Built environment, knowledge, praxis: Postcolonial conversations between India and the UK

University College London, UK, 16 – 17 May 2014
http://www.bartlett.ucl.ac.uk/architecture/events/postcolonial-conversations-between-india-and-uk
This two-day symposium initiates a long-term critical and intellectual exchange between India and the UK focused on the knowledge, practice and discourse of the built environment.

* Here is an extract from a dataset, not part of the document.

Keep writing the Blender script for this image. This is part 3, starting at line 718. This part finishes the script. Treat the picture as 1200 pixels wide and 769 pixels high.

As the first concrete event marking this dialogue, its aim is two-fold. On the one hand, it traverses not only the making and unmaking of the built environment in India and its related discourses, but also unpacks the disciplinary, communitarian and epistemological frameworks that enclose such production. On the other, it is interested in tracing some of the entanglements of these concerns with(in) the context of the built environment in the UK, either in terms of transcultural processes or related conceptual interests. The colonial past shared between Britain and India presents the potential of excavating some of these links and considering them under new terms of reference within the postcolonial context. This opens up the possibility of a two-way conversation along certain discursive themes, being fundamentally premised on the fact that the postcolonial condition warrants newer and more equal exchange of history, theory and practice of architectural and spatial thought.
The symposium is a collaboration between Dr. Tania Sengupta (UCL Bartlett), Dr. Jaideep Chatterjee (Shiv Nadar University, India) and Dr. Pushpa Arabindoo (UCL Geography). It is supported by a UCL Grand Challenges award and a Bartlett Architecture Research Fund award. The panelists from India and the UK include: Arunava Dasgupta (School of Planning and Architecture, New Delhi), Andrew Harris (UCL, Geography), Ashok Lall (independent practioner and educationist, Delhi/ Mumbai), Himanshu Burte (Tata Institute of Social Sciences, Mumbai), Hussain Indorewala (Kamla Raheja Vidhyanidhi Institute for Architecture, Mumbai), Iain Jackson (University of Liverpool), Jonathan Hill (UCL Bartlett), Kaiwan Mehta (Centre for the Study of Culture and Society, Bangalore), Megha Chand (Cardiff University/ UCL Bartlett) and Tatjana Schneider (Sheffield University).
Keynote Lecture
Dr. Swati Chattopadhyay, Professor, Dept. of Art History, University of California, Santa Barbara on 16 May at 6.30pm in the Gustave Tuck LT.